The States which especially threaten secession are on the Mexican Gulf, and they have become known already as “The Gulf Squadron.” Not yet wolves, they are now ships. Let them sail, with the black flag at the mast-head. I know not how the tale would end, but I know well that Slavery could not gain. Their dismal fate is, perhaps, prefigured in that of the slaver loaded down with its human cargo, where the crew were all struck with ophthalmia, and in this condition of blindness, while vainly striving to navigate the vessel, and weltering on the sea, were at last picked up by a charitable cruiser and carried into port.

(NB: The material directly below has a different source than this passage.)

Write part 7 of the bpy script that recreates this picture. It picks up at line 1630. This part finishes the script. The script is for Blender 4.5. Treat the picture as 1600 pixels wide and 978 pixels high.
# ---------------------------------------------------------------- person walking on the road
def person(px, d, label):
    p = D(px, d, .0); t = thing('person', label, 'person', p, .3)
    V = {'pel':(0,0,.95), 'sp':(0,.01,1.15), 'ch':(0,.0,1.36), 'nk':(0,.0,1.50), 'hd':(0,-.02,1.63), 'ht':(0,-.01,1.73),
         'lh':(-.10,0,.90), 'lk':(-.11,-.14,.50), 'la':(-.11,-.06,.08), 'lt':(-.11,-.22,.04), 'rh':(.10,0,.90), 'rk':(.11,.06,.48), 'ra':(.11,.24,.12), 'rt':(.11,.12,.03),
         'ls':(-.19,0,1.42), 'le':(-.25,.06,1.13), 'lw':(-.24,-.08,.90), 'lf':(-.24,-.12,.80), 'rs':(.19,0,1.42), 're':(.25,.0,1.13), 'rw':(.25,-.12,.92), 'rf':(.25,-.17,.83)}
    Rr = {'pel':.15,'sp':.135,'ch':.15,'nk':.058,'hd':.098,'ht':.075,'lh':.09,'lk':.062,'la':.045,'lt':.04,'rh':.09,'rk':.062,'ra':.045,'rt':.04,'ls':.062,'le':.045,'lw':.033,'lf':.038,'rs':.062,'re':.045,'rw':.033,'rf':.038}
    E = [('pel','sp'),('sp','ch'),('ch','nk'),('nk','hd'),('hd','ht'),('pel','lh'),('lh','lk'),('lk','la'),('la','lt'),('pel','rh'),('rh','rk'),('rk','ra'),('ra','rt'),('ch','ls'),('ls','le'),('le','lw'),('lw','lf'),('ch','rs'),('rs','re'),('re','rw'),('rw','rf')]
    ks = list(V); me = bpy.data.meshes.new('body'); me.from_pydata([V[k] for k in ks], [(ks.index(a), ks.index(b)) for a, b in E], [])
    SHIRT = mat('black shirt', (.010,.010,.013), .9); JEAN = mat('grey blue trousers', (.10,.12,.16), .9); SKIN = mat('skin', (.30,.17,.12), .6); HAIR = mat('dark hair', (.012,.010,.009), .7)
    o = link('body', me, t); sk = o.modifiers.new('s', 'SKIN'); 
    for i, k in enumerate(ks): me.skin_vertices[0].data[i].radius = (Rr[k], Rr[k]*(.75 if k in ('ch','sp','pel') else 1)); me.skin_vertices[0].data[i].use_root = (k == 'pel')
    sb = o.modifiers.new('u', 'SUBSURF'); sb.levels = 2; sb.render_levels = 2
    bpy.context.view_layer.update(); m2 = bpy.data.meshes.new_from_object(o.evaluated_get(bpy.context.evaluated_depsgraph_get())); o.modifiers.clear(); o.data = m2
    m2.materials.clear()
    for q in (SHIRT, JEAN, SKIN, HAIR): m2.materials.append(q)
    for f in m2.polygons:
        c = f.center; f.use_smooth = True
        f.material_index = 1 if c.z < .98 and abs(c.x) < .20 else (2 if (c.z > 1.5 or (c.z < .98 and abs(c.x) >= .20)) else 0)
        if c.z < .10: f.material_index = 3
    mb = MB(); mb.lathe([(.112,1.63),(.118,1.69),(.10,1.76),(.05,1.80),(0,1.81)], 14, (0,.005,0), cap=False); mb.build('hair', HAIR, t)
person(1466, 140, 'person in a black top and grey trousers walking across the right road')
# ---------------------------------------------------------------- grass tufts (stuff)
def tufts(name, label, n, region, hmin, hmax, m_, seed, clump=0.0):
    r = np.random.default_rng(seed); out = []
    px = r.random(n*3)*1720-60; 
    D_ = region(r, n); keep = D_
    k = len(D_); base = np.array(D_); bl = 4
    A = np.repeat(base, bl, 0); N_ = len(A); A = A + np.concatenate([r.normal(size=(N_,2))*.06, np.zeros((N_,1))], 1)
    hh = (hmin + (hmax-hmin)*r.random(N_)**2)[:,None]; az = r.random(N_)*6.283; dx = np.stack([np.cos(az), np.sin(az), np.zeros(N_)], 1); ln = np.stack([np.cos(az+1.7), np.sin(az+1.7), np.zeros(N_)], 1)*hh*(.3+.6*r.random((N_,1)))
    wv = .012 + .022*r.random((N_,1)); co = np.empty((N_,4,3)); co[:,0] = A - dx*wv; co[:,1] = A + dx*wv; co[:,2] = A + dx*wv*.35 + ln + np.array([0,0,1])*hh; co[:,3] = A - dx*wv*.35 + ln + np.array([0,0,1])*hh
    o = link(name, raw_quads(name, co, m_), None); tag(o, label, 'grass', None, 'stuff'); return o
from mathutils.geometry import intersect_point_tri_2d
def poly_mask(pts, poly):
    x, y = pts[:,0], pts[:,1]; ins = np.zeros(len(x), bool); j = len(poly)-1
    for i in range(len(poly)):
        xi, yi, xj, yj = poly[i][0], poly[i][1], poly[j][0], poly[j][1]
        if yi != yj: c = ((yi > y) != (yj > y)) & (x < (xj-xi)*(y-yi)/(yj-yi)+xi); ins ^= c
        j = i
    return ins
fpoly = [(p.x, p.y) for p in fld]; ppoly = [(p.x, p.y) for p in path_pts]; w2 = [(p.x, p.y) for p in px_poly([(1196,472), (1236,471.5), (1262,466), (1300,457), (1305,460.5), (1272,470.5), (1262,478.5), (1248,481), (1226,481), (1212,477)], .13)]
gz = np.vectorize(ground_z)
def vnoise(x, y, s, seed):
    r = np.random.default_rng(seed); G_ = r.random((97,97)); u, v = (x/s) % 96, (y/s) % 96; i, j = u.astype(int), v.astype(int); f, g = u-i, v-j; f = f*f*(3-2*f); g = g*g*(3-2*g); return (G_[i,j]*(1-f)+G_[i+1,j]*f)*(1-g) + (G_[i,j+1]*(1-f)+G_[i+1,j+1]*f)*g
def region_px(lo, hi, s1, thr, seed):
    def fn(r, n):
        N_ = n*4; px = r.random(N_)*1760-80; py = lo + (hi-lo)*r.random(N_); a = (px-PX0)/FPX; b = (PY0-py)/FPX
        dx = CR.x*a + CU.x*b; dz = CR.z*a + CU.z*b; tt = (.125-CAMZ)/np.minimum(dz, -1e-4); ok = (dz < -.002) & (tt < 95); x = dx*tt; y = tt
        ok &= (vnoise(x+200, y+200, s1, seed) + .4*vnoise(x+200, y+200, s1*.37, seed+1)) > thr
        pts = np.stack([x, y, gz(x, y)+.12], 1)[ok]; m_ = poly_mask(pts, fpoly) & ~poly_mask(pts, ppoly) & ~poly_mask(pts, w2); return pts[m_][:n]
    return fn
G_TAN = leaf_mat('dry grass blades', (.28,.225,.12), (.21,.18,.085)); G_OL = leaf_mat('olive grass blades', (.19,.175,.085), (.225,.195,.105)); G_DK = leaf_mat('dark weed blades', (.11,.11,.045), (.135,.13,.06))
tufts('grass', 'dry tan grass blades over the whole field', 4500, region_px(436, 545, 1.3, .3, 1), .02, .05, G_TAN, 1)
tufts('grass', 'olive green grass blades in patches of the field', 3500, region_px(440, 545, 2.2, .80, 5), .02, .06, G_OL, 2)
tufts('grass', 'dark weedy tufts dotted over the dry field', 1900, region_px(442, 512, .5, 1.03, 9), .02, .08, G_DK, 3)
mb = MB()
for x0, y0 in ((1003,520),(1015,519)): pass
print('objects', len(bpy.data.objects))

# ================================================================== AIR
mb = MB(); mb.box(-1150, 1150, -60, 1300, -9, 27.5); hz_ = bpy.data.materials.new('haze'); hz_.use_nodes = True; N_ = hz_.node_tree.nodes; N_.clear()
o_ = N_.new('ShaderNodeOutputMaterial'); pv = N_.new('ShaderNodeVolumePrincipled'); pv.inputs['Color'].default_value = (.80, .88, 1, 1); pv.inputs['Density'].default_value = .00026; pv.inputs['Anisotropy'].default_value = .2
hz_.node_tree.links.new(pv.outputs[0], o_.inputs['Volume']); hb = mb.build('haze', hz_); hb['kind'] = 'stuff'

Or perhaps it is prefigured in that of the famous craft known in story as “The Flying Dutchman,” which, darkened by piracy and murder, was doomed to perpetual cruise, unable to enter a port:—

“Faint and despairing on their watery bier,

To every friendly shore the sailors steer;

Repelled, from port to port they sue in vain,

And track with slow, unsteady sail the main.…

Unblest of God and man! Till time shall end,

Its view strange horror to the storm shall lend.”[22]

Such is Disunion, in the history of its threats,—also in the reasons now alleged for it, the difficulties in its way, and its dismal consequences. But in all these aspects, from the beginning, we find but one supreme absurdity. It is the same, whether we ask Why? How? or What?